Scottish Re, which is organised under the laws of the Cayman Islands, specialises in reinsuring life insurance and annuity-type products in the US.

Scottish Re receives anywhere up to 350,000 records per month pertaining to the individuals, or 'lives', being insured. Up to now, this data has been received in a variety of forms and had to be entered manually into a spreadsheet.

Scottish Re head of IT Andrew Wild was brought in to the company in the summer 2006, at the same time the project was kicked off.

He said: "We would have the actuaries receive the data and load it into an Excel spreadsheet. Analysis was done on a case-by-case basis. Accumulation of data in a central repository was almost non-existent."
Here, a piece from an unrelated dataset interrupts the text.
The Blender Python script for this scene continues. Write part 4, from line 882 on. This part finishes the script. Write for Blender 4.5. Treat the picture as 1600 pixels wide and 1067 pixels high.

This took time but, more importantly, Scottish Re was not able to make sure it was already reinsuring a specific life's policy through another insurer. To reinsure another policy taken out for that specific life would expose Scottish Re to more risk, especially if it was of a very high value.

In order to be able to make that type of check, Scottish Re had to move to a more automated process of receiving policy data.

Wild said: "Business partner data comes in multiples formats from different clients, so we needed an EDI approach to scrub all incoming data, standardise it, transform it and load it into a centralised data warehouse."

It chose an EDI system provided by Pervasive Software that allows data to be sent in as Ascii text or CSV files and integrated directly into the company's data warehouse.

Wild said: "Custom code could not deliver what we wanted. Our IT mandate was straightforward - get more complete data quickly into our analyst's hands."

The project came in on time, despite a limited "business input" from the company which, at the time, was rationalising some of its business operations.

Scottish Re has recently signed its fifth client up to the system, but Wild is hopeful a sixth will be in line by the end of the year.

He said: "The system is so adaptable now that it should be able to accept data in any format, so we don't have to be too restrictive about which clients we include."

Wild will conduct a strategic review of the system after 18 months of operation next year. In the meantime he has also conducted a back office systems strategic review and decided to remain with the service provided by CSC.

He expects to start exploring ways in which the EDI system can be integrated more fully into the back office systems in the future now that he has a solid roadmap with CSC.